Di recente ho visto quest’opera di Ferreri che mancava nel mio bagaglio di aspirante cinefilo e ne ho ricavato un’opinione ambivalente. L’aperta provocazione del regista mi ha ricordato, in parte e in una forma più attenuata, quella pasoliniana di Salò o le centoventi giornate di Sodoma. Laddove il film di Pasolini si occupa del potere nelle sue implicazioni più anarchiche, Ferreri, per sua stessa ammissione in un’intervista, realizza un’opera fisiologica, scevra di sentimenti, dove l’edonismo lascia spazio (appunto) alla fisicità in quanto realtà ultima; non è solo nel cibo che ravviso un vago parallelismo tra le due pellicole, ma in una più generale (e a mio parere comune) estetica con la quale l’uomo viene mostrato in quanto uomo, in quanto corporeità, in quanto finitudine. In ambo i casi credo che il registro stilistico sia simile, quello grottesco, ma differisca in intensità.
Ne La grande abbuffata è palese la disperazione borghese, la trasformazione del piacere in abitudine e quindi l’incapacità di ripetere a comando l’edonismo originario: la resa del corpo al corpo e una collettiva volontà di autodistruzione. Per scomodare Freud, così da destare in me risate verso un’altra parte di me rivolta alla cinefilia, mi sembra che nel lavoro di Ferreri si affermi la pulsione di morte con una gita stanziale e culinaria al di là del principio di piacere.

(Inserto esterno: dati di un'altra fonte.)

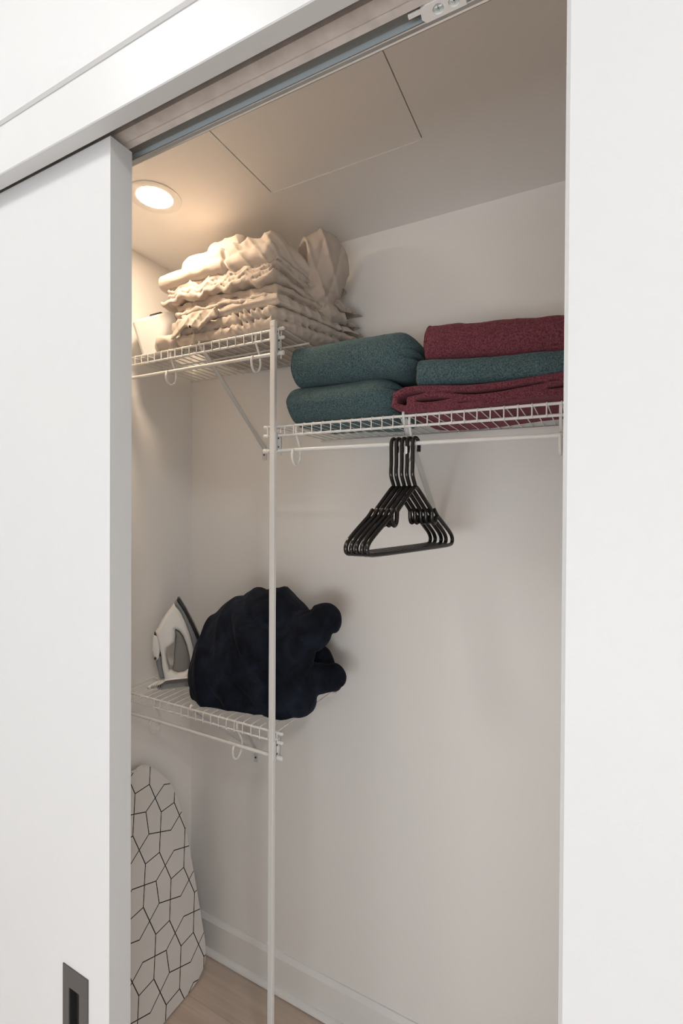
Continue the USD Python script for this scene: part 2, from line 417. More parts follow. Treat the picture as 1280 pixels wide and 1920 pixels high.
# hall ceiling lamp
for lx, ly, pw, lab in ((-0.90, -0.32, 1.0, 'round flush lamp on the hall ceiling before the sliding door'), (0.90, -0.75, 1.9, 'round flush lamp on the hall ceiling before the bright wall')):
    M['hall_glow'] = mat(f'hall_lamp_glow_{int(pw * 10)}', {'e': ('emission', {'color': (1.0, 0.99, 0.97), 'strength': HALL_LAMP * pw})}, surface='e.emission')
    hl = thing('hall_ceiling_lamp', lab, 'ceiling lamp', (lx, ly, 2.75))
    obj('rim', lathe([(0.0, 0.0), (0.17, 0.0), (0.175, -0.02), (0.165, -0.03), (0.0, -0.03)]), M['trim'], hl, 40)
    obj('diffuser', lathe([(0.0, -0.031), (0.16, -0.031), (0.14, -0.045), (0.0, -0.055)]), M['hall_glow'], hl, 40)

# ---------------------------------------------------------------- sliding door and its track
DX = -0.585
d = thing('door_1', 'white sliding closet door pushed to the left with a dark flush pull', 'door', (DX, 0.44, 0), kind='structure')
DY0, DY1, DZ = 0.4376, 0.4726, 0.5048 + H
hx0, hx1, hzt, hzb = -0.6875, -0.6245, 0, 0
# pull plate placed on the door face
def ray_at_y(px, py, Y):
    v = (px - CX) / FPX * Rv + (CY - py) / FPX * Uv + Fv
    v = v * Y / v[1]; return v + np.array([0, 0, H])
pa, pb = ray_at_y(119.5, 1804, DY0), ray_at_y(166, 1836, DY0)
qa, qb = ray_at_y(131, 1849, DY0), ray_at_y(150, 1862, DY0)
px0, px1, pzt = pa[0], pb[0], pa[2]
qx0, qx1, qzt = qa[0], qb[0], qa[2]
pzb, qzb = pzt - 0.155, qzt - 0.095
body = m3.Manifold.cube((1, 1, 1)).scale((0.82, DY1 - DY0, DZ - 0.012)).translate((DX - 0.82, DY0, 0.012))
cut = m3.Manifold.cube((1, 1, 1)).scale((qx1 - qx0 + 0.004, 0.014, qzt - qzb + 0.004)).translate((qx0 - 0.002, DY0 - 0.001, qzb - 0.002))
dm = body - cut
v_, f_, _ = meshkit.arrays(dm)
obj('door_panel', trimesh.Trimesh(v_, f_, process=False), M['door'], d, off=(DX, 0.44, 0))
plate = extrude(sbox(px0, pzb, px1, pzt).difference(sbox(qx0, qzb, qx1, qzt)), 0.002)
plate = frame(plate, (0, DY0 - 0.0016, 0), (1, 0, 0), (0, 0, 1), (0, 1, 0))
fp = obj('flush_pull', plate, M['pull'], d, off=(DX, 0.44, 0), label='dark grey metal flush pull plate')
tray = [bx(qx0, qx1, DY0 + 0.0105, DY0 + 0.012, qzb, qzt), bx(qx0 - 0.001, qx0 + 0.0005, DY0, DY0 + 0.012, qzb, qzt), bx(qx1 - 0.0005, qx1 + 0.001, DY0, DY0 + 0.012, qzb, qzt),
        bx(qx0, qx1, DY0, DY0 + 0.012, qzt - 0.0005, qzt + 0.001), bx(qx0, qx1, DY0, DY0 + 0.012, qzb - 0.001, qzb + 0.0005)]
obj('finger_recess', tray, M['pull_dark'], d, off=(DX, 0.44, 0), label='black sunken finger recess of the pull')

ZTk = 0.515 + H
tk = thing('sliding_door_track', 'aluminium sliding door track fixed under the header of the closet opening', 'door track', ((OL + JX) / 2, 0.475, ZTk + 0.045))
to = ((OL + JX) / 2, 0.475, ZTk + 0.045)
# plastered packer board in front of the channel (with the slot for the door between it and the trim)
obj('mounting_board', [profile_x([(0.4484, ZTk), (0.4654, ZTk), (0.4654, ZTk + 0.045), (0.4484, ZTk + 0.045)], OL, JX), profile_x([(0.4324, ZTk + 0.04), (0.4484, ZTk + 0.04), (0.4484, ZTk + 0.045), (0.4324, ZTk + 0.045)], OL, JX)], M['header'], tk, off=to)
obj('channel', [profile_x([(0.4658, ZTk + 0.001), (0.476, ZTk), (0.476, ZTk + 0.045), (0.4658, ZTk + 0.045)], OL, JX)], M['header'], tk, off=to)
obj('channel_bed', [profile_x([(0.476, ZTk + 0.0092), (0.494, ZTk + 0.0092), (0.494, ZTk + 0.045), (0.476, ZTk + 0.045)], OL, JX)], simple('track_bed_dark', (0.20, 0.195, 0.185), 0.5), tk, off=to)
obj('channel_wall', [profile_x([(0.494, ZTk + 0.0012), (0.4955, ZTk + 0.0012), (0.4955, ZTk + 0.0092), (0.494, ZTk + 0.0092)], OL, JX)], M['track_inside'], tk, off=to)
obj('outer_flange', [profile_x([(0.4938, ZTk), (0.4950, ZTk - 0.0006), (0.4995, ZTk - 0.0002), (0.5010, ZTk - 0.0012), (0.5022, ZTk - 0.0008), (0.5022, ZTk + 0.045), (0.4955, ZTk + 0.045), (0.4955, ZTk + 0.0012), (0.4938, ZTk + 0.0008)], OL, JX)], M['aluminium'], tk, off=to)
# stopper with two screws
sx0, sx1 = -0.157, -0.112
out = Polygon([(sx0, 0.4795), (sx0 + 0.006, 0.4765), (sx1, 0.4765), (sx1, 0.4945), (sx0 + 0.003, 0.4945), (sx0 - 0.001, 0.489)])
holes = [(sx0 + 0.0175, 0.4855), (sx0 + 0.034, 0.4855)]
from shapely.geometry import Point
sp = extrude(out.difference(unary_union([Point(h).buffer(0.0058, quad_segs=8) for h in holes])), 0.008); sp.apply_translation((0, 0, ZTk - 0.0015))
so = obj('stopper', [sp, bx(sx0 - 0.014, sx0, 0.4805, 0.4845, ZTk + 0.0005, ZTk + 0.003)], M['white_plastic'], tk, off=to, label='white plastic door stopper with two screws')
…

Girato perlopiù in interni e con un grande cast (i personaggi usano i loro veri nomi di battesimo), per me è un film che assolve il compito per il quale è stato concepito nelle intenzioni del regista, ovvero trascurare lo spettacolo per innescare un crudo meccanismo d’identificazione, perciò lo reputo efficace in questo senso e nullo (per i miei gusti) sotto il profilo dell’intrattenimento.